Condoleezza Rice talks technology

U.S. Secretary of State discusses anything but the Iraq war

U.S. Secretary of State Condoleezza Rice was happy to talk about technology, the environment, and alternative energy sources during a brief few minutes with the press in Silicon Valley on Thursday. But the Iraq war was off-limits.

Rice made a few stops in northern California, checking out an electric car built by Tesla Motors and then meeting with such executives such Cisco Chairman and CEO John Chambers and Chairman and CEO Marc Benioff at the Four Seasons Hotel in East Palo Alto, Calif. She and Australian Foreign Minister Alexander Downer were hosted by TechNet, which features a political network of CEOs promoting innovation.

"We are here because we want as foreign ministers to understand a little bit better what is going on in some of the most exciting areas of technology and development," Rice said. Technology will affect how business is conducted during the next several years, Rice said.
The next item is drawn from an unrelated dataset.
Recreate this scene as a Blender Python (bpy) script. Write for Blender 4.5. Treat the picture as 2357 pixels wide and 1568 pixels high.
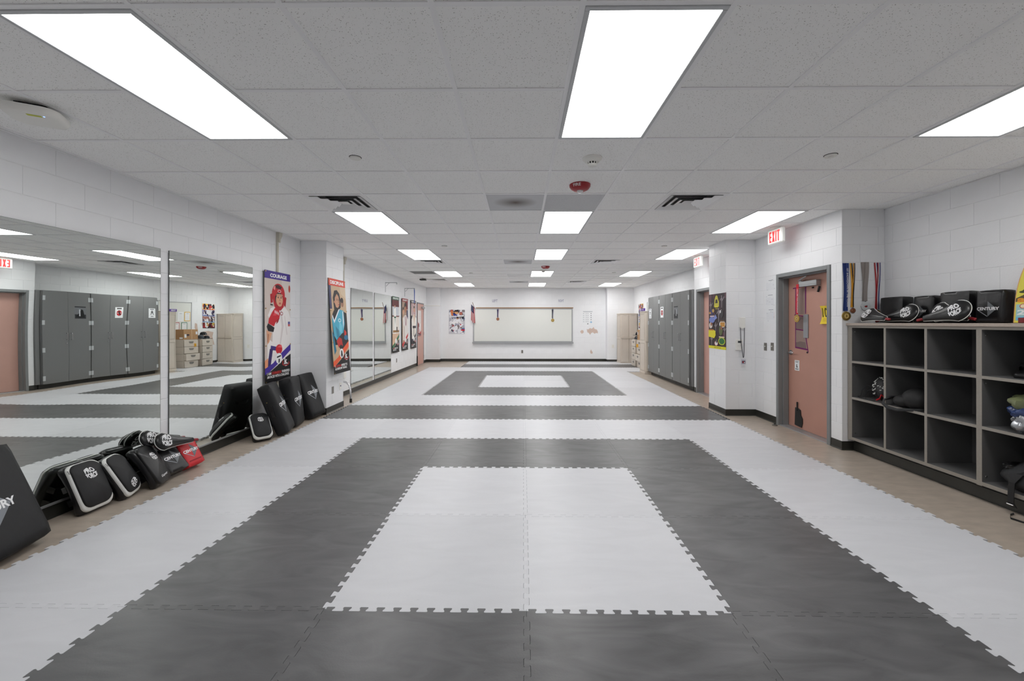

A former provost at nearby Stanford University, Rice stressed the issues of global competitiveness, seeking alternative fuel sources, and addressing the problems of greenhouse gas emissions and climate change.

But as the 11-minute press access portion of the meeting was ending, she declined to respond to a reporter's request to talk about the Iraq war spending bill.

Downer, meanwhile, said it had been a "fascinating morning." He added he was impressed with the relationship between universities like Stanford and the private sector. "The massive investment in universities here has been a tremendous boon to the economy," said Downer.

Australia, he said, has benefited from technology. "The information and communications technology revolution has been a great thing for us," Downer said. "It's drawn our country much more into the mainstream of the world than it would have been before the advent of that technology."

Consumers' concerns drive the market, and they are interested in clean air and environmental issues, Downer said.

"If these environmental problems are going to be solved, they're not just going to be solved by government fiat," and new laws, he said. "They're going to be solved by technology," Downer said.